Robertson advises growers looking to cut back on expenses “do some planning on the front end. There are some inputs we can cut back and some we can't. We can be more efficient and we have to maintain our flexibility.”

Robertson expects Arkansas cotton acreage to decline slightly from last year, “but I don't think it's going to be more than 5 percent. A lot of cotton acreage is going to corn, and we'll find out just how much in the next couple of weeks. We've already planted a little corn, and if we miss a rain this week (mid-March), some growers will be through planting.”

Robertson stresses that growers do their homework choosing a cotton variety. “We have some new varieties coming on that are different maturity-wise than what we've had in the past. Triple Nickel (DP 555 BG/RR) is getting a lot of press, but there's also a lot of interest in Stoneville ST 5599BR.”


“Growers are starting to get pretty antsy,” said Tennessee Extension cotton specialist Chism Craig. “I talked to a couple yesterday that say the burndown is going out the door.”

There will be more shaping up of rutted ground this spring because of the wet fall, noted Craig, “but most of that is soybean ground. You'll see only one or two cotton fields that are rutted up.”

Like other specialists, Craig is concerned about growers cutting too much from their budgets in 2003. “Because of rising seed costs in cotton, producers are trying to get by planting fewer and fewer seeds. On top of that, many are considering cutting back fungicide as well. When you're on a bare bones budget, that's not the place you want to cut.”

While cotton acreage is expected to rise in west Tennessee, Craig will be very surprised if cotton acreage is anywhere near recent NCC projections of 731,000 acres, a 28 percent increase over last year.
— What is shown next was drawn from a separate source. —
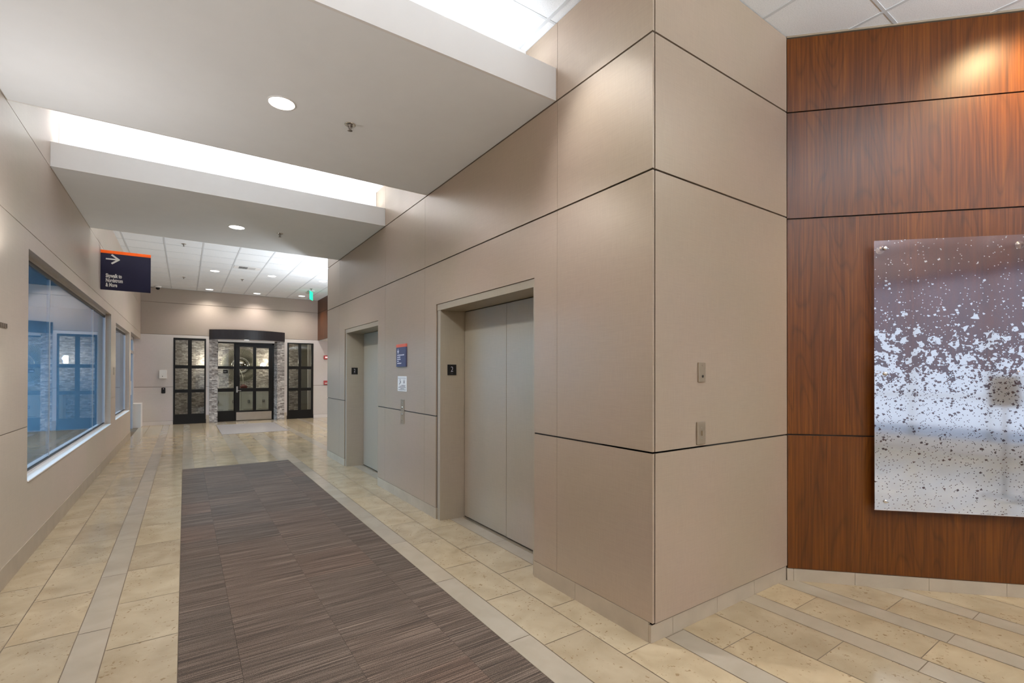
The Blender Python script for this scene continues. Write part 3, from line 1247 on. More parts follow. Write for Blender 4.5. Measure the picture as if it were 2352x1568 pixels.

“I'm not sure we have that much land,” Craig said. “We may see an increase to over 600,000 acres. The NCC is counting on cotton land that was flooded last year coming back, lack of available options in corn and soybeans, and a good price outlook for cotton. Most of the farmers I've talked to have said they will plant about the same or have picked up an extra 200 acres. I have yet to hear any drastic changes.”
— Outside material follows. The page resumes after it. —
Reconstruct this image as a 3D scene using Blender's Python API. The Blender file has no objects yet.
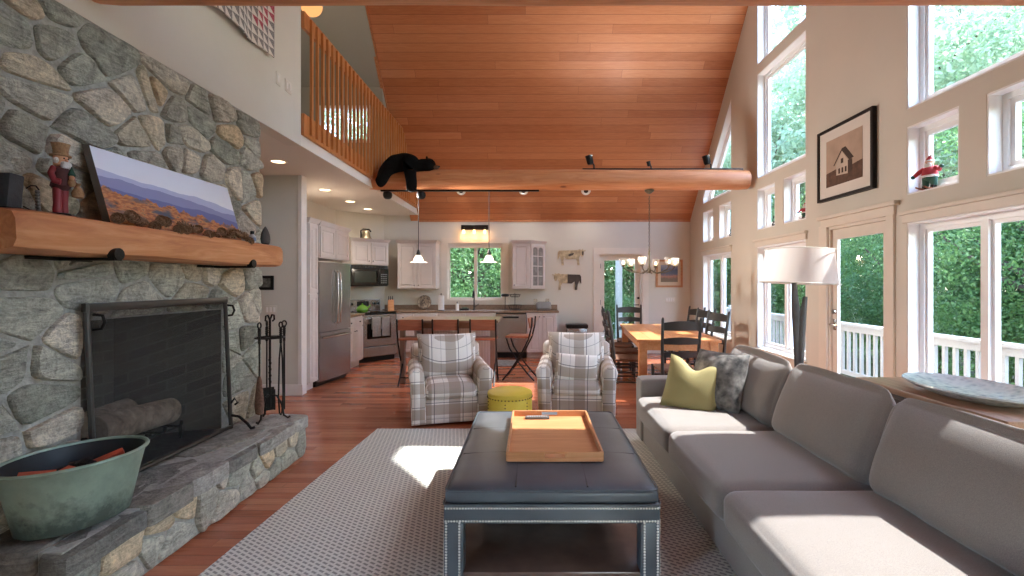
SKY_STRENGTH = 1.45
SUN_ENERGY = 7.5
EXPOSURE = 1.2
TRACK_W = 40
HEAD_W = 130
import bpy, bmesh, math, random
from mathutils import Vector, Matrix, noise as mnoise
PI = math.pi
R = math.radians
SC = bpy.context.scene
COL = SC.collection
rnd = random.Random(7)

# ------------------------------------------------------------------ colours and node materials
def lin(h):
    h = h.lstrip('#')
    out = []
    for i in (0, 2, 4):
        c = int(h[i:i+2], 16) / 255
        out.append(c / 12.92 if c <= .04045 else ((c + .055) / 1.055) ** 2.4)
    return (*out, 1)

class NT:
    def __init__(self, name):
        self.m = bpy.data.materials.new(name); self.m.use_nodes = True
        self.t = self.m.node_tree; self.n = self.t.nodes; self.l = self.t.links
        self.n.clear()
        self.out = self.n.new('ShaderNodeOutputMaterial')
    def node(self, typ, **kw):
        n = self.n.new(typ)
        ins = kw.pop('i', {})
        for k, v in kw.items(): setattr(n, k, v)
        for k, v in ins.items():
            if isinstance(v, bpy.types.NodeSocket): self.l.new(v, n.inputs[k])
            else: n.inputs[k].default_value = v
        return n
    def link(self, a, b): self.l.new(a, b)
    def coord(self, kind='Object', scale=(1, 1, 1), rot=(0, 0, 0), loc=(0, 0, 0)):
        tc = self.node('ShaderNodeTexCoord')
        mp = self.node('ShaderNodeMapping')
        mp.inputs['Scale'].default_value = scale; mp.inputs['Rotation'].default_value = rot; mp.inputs['Location'].default_value = loc
        self.link(tc.outputs[kind], mp.inputs['Vector'])
        return mp.outputs[0]
    def noise(self, vec, scale, detail=4, rough=.55, dist=0):
        n = self.node('ShaderNodeTexNoise', i={'Scale': scale, 'Detail': detail, 'Roughness': rough, 'Distortion': dist})
        self.link(vec, n.inputs['Vector']); return n.outputs['Fac']
    def ramp(self, fac, stops, interp='LINEAR'):
        r = self.node('ShaderNodeValToRGB'); r.color_ramp.interpolation = interp
        e = r.color_ramp.elements
        while len(e) < len(stops): e.new(.5)
        for k, (p, c) in enumerate(stops):
            e[k].position = p; e[k].color = c
        self.link(fac, r.inputs[0]); return r.outputs[0]
    def mix(self, fac, a, b, mode='MIX'):
        n = self.node('ShaderNodeMix', data_type='RGBA', blend_type=mode)
        for s, v in ((n.inputs[0], fac), (n.inputs[6], a), (n.inputs[7], b)):
            if isinstance(v, bpy.types.NodeSocket): self.link(v, s)
            else: s.default_value = v
        return n.outputs[2]
    def math(self, op, a, b=0.0, c=None):
        n = self.node('ShaderNodeMath', operation=op)
        for s, v in zip(n.inputs, (a, b, c)):
            if v is None: continue
            if isinstance(v, bpy.types.NodeSocket): self.link(v, s)
            else: s.default_value = v
        return n.outputs[0]
    def sep(self, vec):
        s = self.node('ShaderNodeSeparateXYZ'); self.link(vec, s.inputs[0]); return s.outputs
    def bsdf(self, col, rough=.5, metal=0.0, height=None, bump=.2, dist=.01, **kw):
        b = self.node('ShaderNodeBsdfPrincipled')
        for s, v in (('Base Color', col), ('Roughness', rough), ('Metallic', metal)):
            if isinstance(v, bpy.types.NodeSocket): self.link(v, b.inputs[s])
            else: b.inputs[s].default_value = v
        for k, v in kw.items(): b.inputs[k.replace('_', ' ')].default_value = v
        if height is not None:
            bm = self.node('ShaderNodeBump', i={'Strength': bump, 'Distance': dist})
            self.link(height, bm.inputs['Height']); self.link(bm.outputs[0], b.inputs['Normal'])
        self.link(b.outputs[0], self.out.inputs[0]); return self.m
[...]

University of Missouri Extension cotton specialist Bobby Phipps, believes cotton acreage in the region will be at the same level as last year and maybe a little higher. “We had a heck of a crop last year.”

Phipps advises growers to think carefully about their budgets this season. “You can cut costs two ways. One is cutting cost per acre, which is great provided you don't cut your yields. But the best way to cut costs is to get the yield up, spread fixed costs over more pounds of cotton.”
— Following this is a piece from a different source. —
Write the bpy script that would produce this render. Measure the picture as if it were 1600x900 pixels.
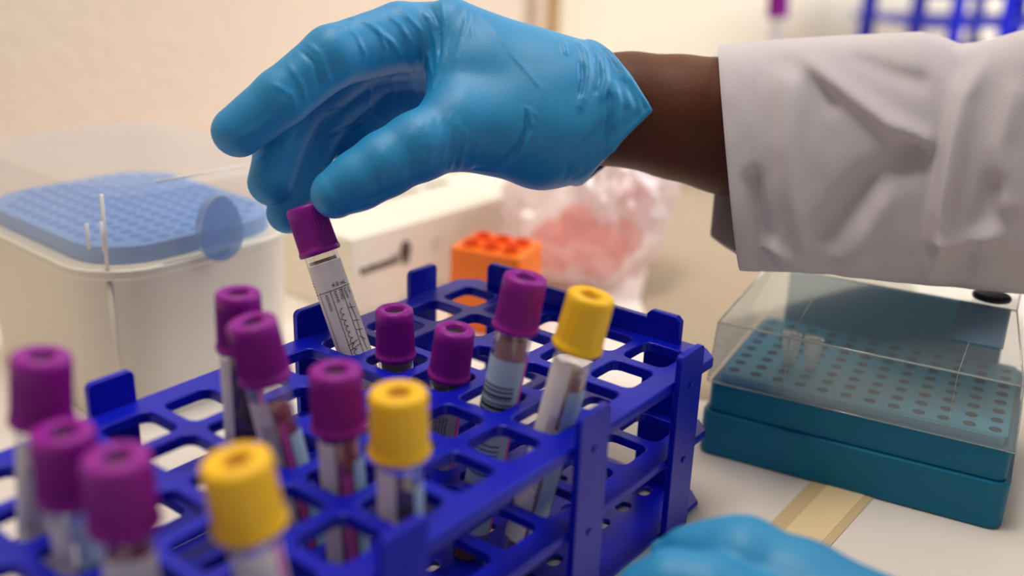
import bpy, bmesh, math, random
import numpy as np
from mathutils import Vector, Matrix, noise
random.seed(4)
S = bpy.context.scene
for o in list(bpy.data.objects): bpy.data.objects.remove(o)
C = S.collection

# ------------------------------------------------------------------ camera
PT = 0.022                      # spacing of the rack's openings in metres
FPX = 1600.0; PITCH = .352; ROLL = .034; YAW = .917
OX, OY, DD, ZT = -.780, 17.991, 6.798, 2.85
HC = (DD + ZT) * PT
sp, cp, sr, cr, sy, cy = (math.sin(PITCH), math.cos(PITCH), math.sin(ROLL), math.cos(ROLL), math.sin(YAW), math.cos(YAW))
cam_d = bpy.data.cameras.new('camera'); cam = bpy.data.objects.new('camera', cam_d); C.objects.link(cam)
cam_d.sensor_width = 36; cam_d.lens = 36; cam_d.clip_start = .01; cam_d.clip_end = 50
U_ = Vector((0, sp, cp)); F_ = Vector((0, cp, -sp)); X_ = Vector((1, 0, 0))
R_ = X_ * cr + U_ * sr; UP = -X_ * sr + U_ * cr
M = Matrix((( R_.x, UP.x, -F_.x, 0), (R_.y, UP.y, -F_.y, 0), (R_.z, UP.z, -F_.z, HC), (0, 0, 0, 1)))
cam.matrix_world = M
cam_d.dof.use_dof = True; cam_d.dof.focus_distance = .372; cam_d.dof.aperture_fstop = 3.8
S.camera = cam

# ------------------------------------------------------------------ world, lights, exposure
w = bpy.data.worlds.new('world'); S.world = w; w.use_nodes = True
w.node_tree.nodes['Background'].inputs[0].default_value = (1.0, .95, .91, 1)
w.node_tree.nodes['Background'].inputs[1].default_value = .22
def area(name, loc, target, size, power, col):
    l = bpy.data.lights.new(name, 'AREA'); l.shape = 'RECTANGLE'; l.size = size[0]; l.size_y = size[1]; l.energy = power; l.color = col
    o = bpy.data.objects.new(name, l); C.objects.link(o); o.location = loc
    o.rotation_euler = (Vector(target) - Vector(loc)).to_track_quat('-Z', 'Y').to_euler(); return o
area('window_light', (1.35, .70, .85), (.1, .55, .05), (.9, 1.0), 25, (.93, .96, 1.0))
area('ceiling_light', (-.25, .55, 1.75), (0, .5, .05), (.8, .6), 24, (1.0, .95, .88))
S.view_settings.view_transform = 'Standard'; S.view_settings.look = 'None'
S.view_settings.exposure = 0.1; S.view_settings.gamma = 1; S.view_settings.use_curve_mapping = False

# ------------------------------------------------------------------ geometry of the view
def ray(px, py):
    a, b = px - 800, py - 450
    X = (a * cr + b * sr) / FPX; U = -(-a * sr + b * cr) / FPX
    return Vector((X, cp + U * sp, -sp + U * cp))
def at(px, py, D): return Vector((0, 0, HC)) + ray(px, py) * D
def onz(px, py, z):
    r = ray(px, py); return Vector((0, 0, HC)) + r * ((z - HC) / r.z)
def rk(u, v, z): return Vector(((OX - u * cy + v * sy) * PT, (OY - u * sy - v * cy) * PT, (ZT + z) * PT))

# ------------------------------------------------------------------ materials
def srgb(c):
    return tuple(((x / 255) / 12.92 if x / 255 <= .04045 else ((x / 255 + .055) / 1.055) ** 2.4) for x in c) + (1,)
def mat(name, rgb, rough=.5, spec=.5, bump=0, bscale=400, metallic=0, sss=0, trans=0, coat=0, sheen=0, noise_amt=0, nscale=30, rgb2=None, wave=False):
    m = bpy.data.materials.new(name); m.use_nodes = True; nt = m.node_tree; b = nt.nodes['Principled BSDF']
    b.inputs['Base Color'].default_value = srgb(rgb); b.inputs['Roughness'].default_value = rough
    b.inputs['Specular IOR Level'].default_value = spec; b.inputs['Metallic'].default_value = metallic
    b.inputs['Coat Weight'].default_value = coat; b.inputs['Sheen Weight'].default_value = sheen
    if sss:
        b.inputs['Subsurface Weight'].default_value = sss; b.inputs['Subsurface Radius'].default_value = (1, .6, .4); b.inputs['Subsurface Scale'].default_value = .004
    tc = nt.nodes.new('ShaderNodeTexCoord')
    if noise_amt:
        n = nt.nodes.new('ShaderNodeTexNoise'); n.inputs['Scale'].default_value = nscale; n.inputs['Detail'].default_value = 4
        nt.links.new(tc.outputs['Object'], n.inputs['Vector'])
        mx = nt.nodes.new('ShaderNodeMix'); mx.data_type = 'RGBA'
        mx.inputs[6].default_value = srgb(rgb); mx.inputs[7].default_value = srgb(rgb2 or tuple(x * .8 for x in rgb))
        mr = nt.nodes.new('ShaderNodeMapRange'); mr.inputs[1].default_value = .4; mr.inputs[2].default_value = .7; mr.inputs[4].default_value = noise_amt
        nt.links.new(n.outputs['Fac'], mr.inputs[0]); nt.links.new(mr.outputs[0], mx.inputs[0]); nt.links.new(mx.outputs[2], b.inputs['Base Color'])
    if bump:
        if wave:
            n = nt.nodes.new('ShaderNodeTexWave'); n.inputs['Scale'].default_value = bscale; n.inputs['Distortion'].default_value = .6; n.inputs['Detail'].default_value = 1
            n.bands_direction = 'DIAGONAL'
        else:
            n = nt.nodes.new('ShaderNodeTexNoise'); n.inputs['Scale'].default_value = bscale; n.inputs['Detail'].default_value = 3
        nt.links.new(tc.outputs['Object'], n.inputs['Vector'])
        bp = nt.nodes.new('ShaderNodeBump'); bp.inputs['Strength'].default_value = bump; bp.inputs['Distance'].default_value = .001
        nt.links.new(n.outputs['Fac' if not wave else 'Fac'], bp.inputs['Height']); nt.links.new(bp.outputs[0], b.inputs['Normal'])
    return m
def clear(name, rgb, opacity=.12, gloss=.08, rough=.05, bump=0, edge=.6):
    """thin clear plastic: lets light through, mirrors a little, more at its edges"""
    m = bpy.data.materials.new(name); m.use_nodes = True; nt = m.node_tree
    nt.nodes.remove(nt.nodes['Principled BSDF']); out = nt.nodes['Material Output']
    t = nt.nodes.new('ShaderNodeBsdfTransparent'); t.inputs[0].default_value = (.97, .98, .98, 1)
    d = nt.nodes.new('ShaderNodeBsdfDiffuse'); d.inputs[0].default_value = srgb(rgb)
    tl = nt.nodes.new('ShaderNodeBsdfTranslucent'); tl.inputs[0].default_value = srgb(rgb)
    g = nt.nodes.new('ShaderNodeBsdfGlossy'); g.inputs['Roughness'].default_value = rough
    dt = nt.nodes.new('ShaderNodeMixShader'); dt.inputs[0].default_value = .5
    nt.links.new(d.outputs[0], dt.inputs[1]); nt.links.new(tl.outputs[0], dt.inputs[2])
    m1 = nt.nodes.new('ShaderNodeMixShader'); m1.inputs[0].default_value = opacity
    nt.links.new(t.outputs[0], m1.inputs[1]); nt.links.new(dt.outputs[0], m1.inputs[2])
    lw = nt.nodes.new('ShaderNodeLayerWeight'); lw.inputs[0].default_value = .35
    mr = nt.nodes.new('ShaderNodeMapRange'); mr.inputs[3].default_value = gloss; mr.inputs[4].default_value = edge
    nt.links.new(lw.outputs['Facing'], mr.inputs[0])
    m2 = nt.nodes.new('ShaderNodeMixShader'); nt.links.new(mr.outputs[0], m2.inputs[0])
    nt.links.new(m1.outputs[0], m2.inputs[1]); nt.links.new(g.outputs[0], m2.inputs[2]); nt.links.new(m2.outputs[0], out.inputs[0])
    if bump:
        tc = nt.nodes.new('ShaderNodeTexCoord'); n = nt.nodes.new('ShaderNodeTexNoise'); n.inputs['Scale'].default_value = 60
        bp = nt.nodes.new('ShaderNodeBump'); bp.inputs['Strength'].default_value = bump; bp.inputs['Distance'].default_value = .002
        nt.links.new(tc.outputs['Object'], n.inputs['Vector']); nt.links.new(n.outputs['Fac'], bp.inputs['Height'])
        nt.links.new(bp.outputs[0], g.inputs['Normal']); nt.links.new(bp.outputs[0], d.inputs['Normal'])
    return m
BLUE = mat('rack_blue', (2, 18, 182), .34, .34, .10, 700, noise_amt=.25, nscale=60, rgb2=(20, 26, 184))
PURP = mat('cap_purple', (146, 14, 146), .42, .35)
YEL = mat('cap_yellow', (255, 198, 24), .42, .45)
STOP = mat('stopper_grey', (30, 29, 32), .6)
STOPY = mat('stopper_amber', (150, 84, 16), .6)
GLASS = clear('tube_glass', (235, 240, 245), .10, .07, .04)
BLOOD = mat('blood_dark', (60, 6, 10), .2)
BLOODR = mat('blood_red', (150, 16, 14), .2)
SERUM = mat('serum_brown', (176, 122, 104), .3)
DREG = mat('dregs_brown', (120, 90, 60), .3)
LW = mat('label_white', (242, 236, 226), .55); LB = mat('label_blue', (178, 206, 222), .55)
LP = mat('label_pink', (226, 92, 176), .5); LG = mat('label_grey', (176, 172, 182), .55)
INK = mat('ink_black', (22, 20, 26), .6); INKV = mat('ink_violet', (96, 66, 122), .6)
GLOVE = mat('glove_nitrile', (32, 146, 202), .5, .55, .10, 1500, noise_amt=.3, nscale=25, rgb2=(8, 120, 188))
SKIN = mat('skin', (96, 48, 24), .55, .3, .15, 900, noise_amt=.5, nscale=60, rgb2=(70, 34, 18))
COAT = mat('coat_cotton', (198, 190, 194), .85, .2, .12, 900, sheen=.1)
TEAL = mat('box_teal', (0, 108, 142), .45, .25, .1, 600)
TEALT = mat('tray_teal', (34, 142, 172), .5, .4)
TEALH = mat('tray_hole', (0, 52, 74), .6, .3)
LID = clear('lid_clear', (225, 236, 236), .15, .09, .12, edge=.5)
LIDR = mat('lid_rim', (160, 180, 175), .3)
TABLE = mat('table_paper', (236, 226, 216), .6, .3, .1, 300, noise_amt=.12, nscale=15, rgb2=(225, 214, 205))
TAPE = mat('masking_tape', (240, 214, 166), .6, .3); TAPE2 = mat('masking_tape_edge', (216, 190, 144), .6, .3)
WALL = mat('wall_paint', (226, 206, 186), .8, .2, 1.0, 90)
WALLB = mat('wall_cream', (250, 238, 212), .8, .2, .2, 40)
TRIM = mat('trim_brown', (222, 186, 140), .6)
FROST = mat('tip_box_frosted', (230, 222, 206), .35, .4)
LIDF = clear('tip_lid_clear', (246, 236, 224), .24, .03, .35, edge=.05)
TRAYB = mat('tip_tray_blue', (112, 162, 228), .45)
TRAYBH = mat('tip_tray_blue_wells', (70, 124, 204), .5)
TABB = clear('tip_latch_blue', (165, 196, 236), .6, .08, .1)
CARD = mat('carton_white', (238, 230, 214), .55, .4)
CMARK = mat('carton_print', (80, 66, 60), .6); CMARK2 = mat('carton_print_soft', (150, 145, 165), .6)
ORNG = mat('orange_plastic', (255, 120, 0), .4, .5); ORNGH = mat('orange_holes', (240, 92, 0), .5)
PINK = mat('bag_contents_pink', (255, 120, 100), .6)
BAG = clear('bag_film', (255, 244, 244), .50, .06, .30, bump=.5, edge=.35)
FLOOR = mat('floor_vinyl', (150, 140, 130), .6)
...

In addition, growers should enter this season with good pH levels. “If it's not right, your fertilizer and everything else is not going to perform properly. And a good consultant is essential. Good worm control in 2002 meant a lot. A good consultant earned his money many times over.”

Use a seed treatment or in-furrow insecticide, Phipps advises. “I have never in my life treated thrips that I didn't think I was a week late. So protect cotton from the time it comes up.”

When choosing a cotton variety, Phipps advises growers to not forget that the region is due a early fall. “For the last two years, we've had about 460 DD-60s more than normal. We're due one of those average years. So if you're looking at a later-maturing variety, don't bet the whole shop. We're going to caught one time.”


Louisiana cotton producers “had a good window” for fieldwork in early January, according to Louisiana Extension cotton specialist Joel Faircloth. “Just this week, growers are starting to put in corn. I had thought we might see corn acreage lost to delayed planting go to cotton. But looks like we're getting the corn in the ground.”

Cotton acreage “will stay about the same as last year,” according to Faircloth. He noted that hurricanes the last couple of years “have shaken cotton producers up some.”

Faircloth advises Louisiana cotton producers, who should start putting seed in the ground in some areas in early April, “to plant in a timely fashion and to use proven varieties. Most growers don't have the capital to take on extra risks.”